James, also despondent, tried to take his wife’s arm to go home, but she refused to move. She sobbed and sobbed, leaning against the restaurant’s exterior while merry shoppers strolled along the sidewalk, carrying packages and bags of newly bought gifts.

In a crowd of unfamiliar faces, only one pedestrian bothered to stop.

Officer Steve McCormick, 39, a World War I veteran who worked the traffic beat at Five Points, happened upon the pitiful scene and asked the couple what was wrong.

“I guess because he was a cop and we were in trouble, I poured out all my woe and despair to him,” Mary recalled. “When I had finished he said, ‘You kids need some hot coffee before you go home. It’ll help you pull yourselves together.’ ”

Officer McCormick took them into the restaurant and ordered two cups of joe for them.

“Now rest here a while,” he told them in a gruff voice. “I’ve got something to attend to but I want to talk to you some more when I get back.”

The frazzled couple sat and waited, lamenting their lack of joy at Christmas. About 30 minutes later, McCormick returned to the restaurant.

“He was carrying enough bundles for two people and he came over to our booth and without a word started unpacking such heavenly things as a great big roasting chicken, sweet potatoes, vegetables, candies, fruit, bacon, nuts, everything to make a wonderful dinner, and some toys, even some cigarettes,” Mary recalled.

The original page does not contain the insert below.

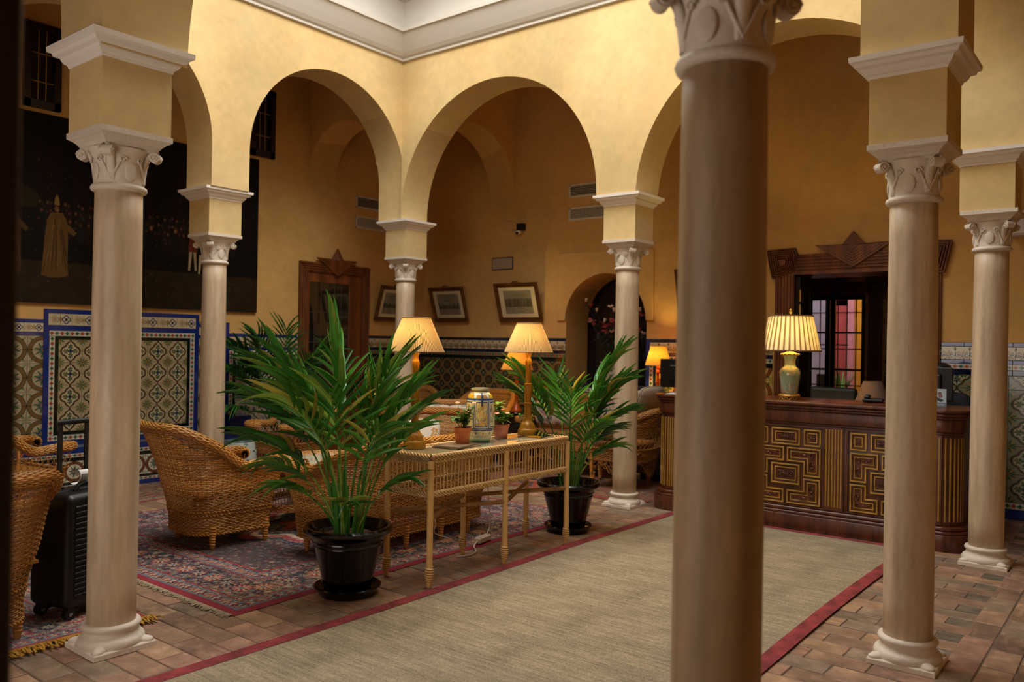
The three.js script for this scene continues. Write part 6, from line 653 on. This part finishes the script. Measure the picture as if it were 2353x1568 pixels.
// ================================================================ reception counter
{
  const t = thing('reception_counter', 'long dark wood reception counter with gilded fluting and carved gilt panels', 'counter', [4.55, 0, -.1]), cx = 4.55, X = (x) => x - cx;
  const rr = (o, r = .17) => { const x0 = X(3.235) + o, x1 = X(5.86) - o, z0 = -o * -1, z1 = .66, s = new THREE.Shape(), R = Math.max(.02, r - o * .5); s.moveTo(x0, z1); s.lineTo(x0, o + R); s.absarc(x0 + R, o + R, R, Math.PI, Math.PI * 1.5, false); s.lineTo(x1 - R, o); s.absarc(x1 - R, o + R, R, -Math.PI / 2, 0, false); s.lineTo(x1, z1); s.lineTo(x0, z1); return s; };
  const layer = (o, y0, y1, b) => { const g = new THREE.ExtrudeGeometry(rr(o + b), { depth: y1 - y0 - 2 * b, bevelEnabled: b > 0, bevelThickness: b, bevelSize: b, bevelSegments: 3, curveSegments: 14 }); g.rotateX(-Math.PI / 2); g.translate(0, y0 + b, 0); return uvm(creased(g, .5)); };
  obj('plinth', [layer(0, 0, .125, .004), layer(.008, .125, .15, .008), layer(.022, .15, .182, .012)], M.counter, t);
  obj('body', layer(.055, .18, .875, .002), M.counter, t); obj('frieze', [layer(.045, .865, .885, .006), layer(.03, .885, .985, .012)], M.counter, t);
  obj('counter_top', [layer(.022, .983, 1.006, .01), layer(.008, 1.004, 1.03, .012), layer(-.002, 1.03, 1.058, .012)], M.counter, t);
  const F = -.055; // face of the body, local z
  const inset = (poly, d) => { const n = poly.length; return poly.map((p, i) => { const a = poly[(i + n - 1) % n], b = poly[(i + 1) % n]; const e1 = [p[0] - a[0], p[1] - a[1]], e2 = [b[0] - p[0], b[1] - p[1]], n1 = [-Math.sign(e1[1]), Math.sign(e1[0])], n2 = [-Math.sign(e2[1]), Math.sign(e2[0])]; return [p[0] + (n1[0] + n2[0]) * d, p[1] + (n1[1] + n2[1]) * d]; }); };
  const ring = (poly, a, b, h, bev = .003) => { const s = new THREE.Shape(inset(poly, a).map(([x, y]) => new THREE.Vector2(x, y))); s.holes.push(new THREE.Path(inset(poly, b).map(([x, y]) => new THREE.Vector2(x, y)))); return new THREE.ExtrudeGeometry(s, { depth: h - bev, bevelEnabled: true, bevelThickness: bev, bevelSize: bev, bevelOffset: -bev, bevelSegments: 2 }); };
  const rect = (x0, x1, y0, y1) => [[x0, y0], [x1, y0], [x1, y1], [x0, y1]];
  const scr = (x, y, s, m, rot) => { const p = []; for (let i = 0; i <= 20; i++) { const q = i / 20, a = q * 7.2, R = s * (1 - q * .8); p.push(V(Math.cos(a) * R * m, Math.sin(a) * R, .004 * (1 - q))); } const g = tube(p, s * .17, 20, 5); g.rotateZ(rot); return g.translate(x, y, .012); };
  function carve(poly, kind) { const q = [], xs = poly.map((p) => p[0]), ys = poly.map((p) => p[1]), x0 = Math.min(...xs), x1 = Math.max(...xs), y0 = Math.min(...ys), y1 = Math.max(...ys), e = .039; q.push(extr(inset(poly, e), .007));
    const leaf = (x, y, l, w, a) => { const g = new THREE.SphereGeometry(1, 8, 6); g.scale(l, w, .005); g.translate(l * .8, 0, 0); g.rotateZ(a); q.push(g.translate(x, y, .008)); };
    if (kind === 'sq') { const c = [(x0 + x1) / 2, (y0 + y1) / 2], s = Math.min(x1 - x0, y1 - y0) / 2 - e; for (let i = 0; i < 8; i++) leaf(c[0], c[1], s * .45, s * .17, i * Math.PI / 4); q.push(mv(new THREE.SphereGeometry(s * .2, 8, 6), c[0], c[1], .012)); const ex = (x1 - x0) / 2 - e - s; if (ex > .02) for (const d of [-1, 1]) { q.push(scr(c[0] + d * (s * .6 + ex * .55), c[1], s * .6, d, 0)); leaf(c[0] + d * s * .7, c[1], ex * .4, s * .2, d < 0 ? Math.PI : 0); } }
    else { const [sx, sy, lw, ah] = kind, cxx = sx > 0 ? x1 - lw / 2 : x0 + lw / 2, cyy = sy > 0 ? y1 - ah / 2 : y0 + ah / 2, ex = sx > 0 ? x0 + e : x1 - e, ey = sy > 0 ? y0 + e : y1 - e; const hw = ah / 2 - e; q.push(scr(cxx, cyy, Math.min(lw, ah) / 2 - e + .004, sx, .6)); q.push(scr(cxx * .45 + ex * .55, cyy, hw, -sx, 0)); q.push(scr(cxx, cyy * .4 + ey * .6, lw / 2 - e, sx, 1.6)); leaf(cxx * .7 + ex * .3, cyy, .03, .012, sx > 0 ? Math.PI : 0); leaf(cxx, cyy * .65 + ey * .35, .025, .011, sy > 0 ? -Math.PI / 2 : Math.PI / 2); leaf(ex * .85 + cxx * .15, cyy, .02, .011, sx > 0 ? .6 : Math.PI - .6); }
    return q; }
  const carvedM = S({ color: '#74402a', roughness: .24, map: tWood });
  function panel(xc, h, lw, cen) {
    const g = new THREE.Group(); g.name = numbered('carved_panel'); g.position.set(X(xc), 0, 0); t.add(g); const put = (a) => a.map((q) => uvm(q.translate(0, 0, -F * 0 + .0))); const list = [];
    for (const s of [-1, 1]) { list.push([rect(...(s < 0 ? [-h, -h + lw] : [h - lw, h]), .692, .832), 'sq']); const L = (y0, y1, ya, up) => { const P_ = up ? [[h, y0], [h, y1], [.012, y1], [.012, ya], [h - lw, ya], [h - lw, y0]] : [[h, y0], [h, y1], [h - lw, y1], [h - lw, ya], [.012, ya], [.012, y0]]; return s > 0 ? P_ : P_.map(([x, y]) => [-x, y]).reverse(); }; list.push([L(.442, .675, .555, 1), [s, 1, lw, .12]]); list.push([L(.205, .425, .32, 0), [s, -1, lw, .115]]); }
    list.push([rect(-cen, cen, .692, .832), 'sq'], [rect(-(h - lw - .018), h - lw - .018, .365, .535).map(([x, y]) => [Math.max(-cen, Math.min(cen, x)), y]), 'sq']);
    const lift = (q) => { q.rotateY(0); q.translate(0, 0, -F); return q; }; // body front sits at z = -.055 behind the plinth line
    for (const [poly, kind] of list) { const z = (q) => uvm(q.translate(0, 0, F)); const area = poly.reduce((a, p, i) => { const b = poly[(i + 1) % poly.length]; return a + p[0] * b[1] - b[0] * p[1]; }, 0); const pl = area < 0 ? poly.slice().reverse() : poly; const fr = new THREE.Group(); fr.name = numbered('coffer'); g.add(fr);
      obj('gilt_frame', [z(ring(pl, 0, .013, .018)), z(ring(pl, .03, .038, .014, .002))], M.gold, fr); obj('bevel', z(ring(pl, .013, .03, .011, .006)), M.counter, fr); obj('carving', carve(pl, kind).map(z), carvedM, fr); }
    obj('panel_moulding', [ring(rect(-h - .03, h + .03, .185, .858), 0, .014, .012)].map((q) => uvm(q.translate(0, 0, F))), M.counter, g);
  }
  panel(3.8, .225, .125, .07); panel(4.51, .29, .14, .12); panel(5.255, .225, .125, .07);
  const flute = (x, z, ry) => { const g = new THREE.CapsuleGeometry(.0068, .62, 4, 8); g.scale(1, 1, .8); const m = obj('flute', g, M.gold, t); m.position.set(x, .53, z); m.rotation.y = ry; };
  for (const [a, b] of [[3.40, 3.545], [4.05, 4.19], [4.825, 4.98], [5.52, 5.69]]) { obj('pilaster', uvm(rbox(b - a, .67, .012, .003, X((a + b) / 2), .525, F + .004)), M.counter, t); const n = 6; for (let i = 0; i < n; i++) flute(X(a + .018 + (b - a - .036) * i / (n - 1)), F + .011, 0); }
  for (const s of [-1, 1]) for (let i = 0; i < 7; i++) { const a = (7 + i * 13) * Math.PI / 180, R = .1425; flute(X(s < 0 ? 3.29 : 5.805) - s * R + s * Math.sin(a) * (R + .003), F - R + Math.cos(a) * (R + .003), s * a); }
}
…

“As I sat there stunned, he took my hand and pressed a $10 bill into it ‘for extras,’ he said.”

McCormick had hurried to Wagner Provision Co., 172 S. Main St., to buy groceries and then rushed to his North Hill home at 581 Marview Ave. to collect a few extra items he had stashed for his children, William and Kathryn. Somehow he battled through holiday traffic and made it back to the Walsh Bros. Restaurant in record time.

Happy realization

“It suddenly dawned on me that that wonderful rough, tough cop was sharing his family’s Christmas with us, and I looked through my tears into his eyes because he had been able to give the Christmas spirit back to two people who had lost it,” Mary recalled.

The kindness of a stranger turned a traumatic experience into a wonderful Christmas. Mary didn’t stop to ask the officer his name. She didn’t find out for another 25 years.

By then, she was Mary Richey, wife of Firestone worker Milo Richey. Her marriage to James V. Laria didn’t survive the Great Depression. After getting divorced in the late 1930s, they both remarried in the 1940s.

When the Beacon Journal sponsored a Christmas anecdote contest in December 1958, Mary Richey won the $25 first prize for her poignant story about the 1933 ordeal.

Reporter Herb Michelson did a little investigative work and discovered that Mc- Cormick was the unknown officer who had gone out of his way to help the couple that night.

McCormick, still a man of few words, confirmed the tale and added modestly: “It was just the kind of thing a cop learns to do on the side.”

After 36 years on the force, McCormick retired from the detective bureau in 1957 to become a bailiff for Akron municipal judges C.B. McRae and Thomas Powers. He died in 1966 at age 72.

Mary Richey worked in real-estate sales for 28 years with Seal Realty. She was a great-grandmother when she died in 1991 at age 76.

Reprinted twice before in the newspaper, the 1933 Christmas tale has been handed down for generations in the families of the officer and the couple he helped, and we’re sharing it again this season.

“No matter how many more Christmases I’ll be privileged to enjoy, I’ll never forget … the Christmas Eve of 1933,” Mary told the Beacon Journal in 1958.

“At the age of 19, I learned all over again there truly is a Santa Claus.”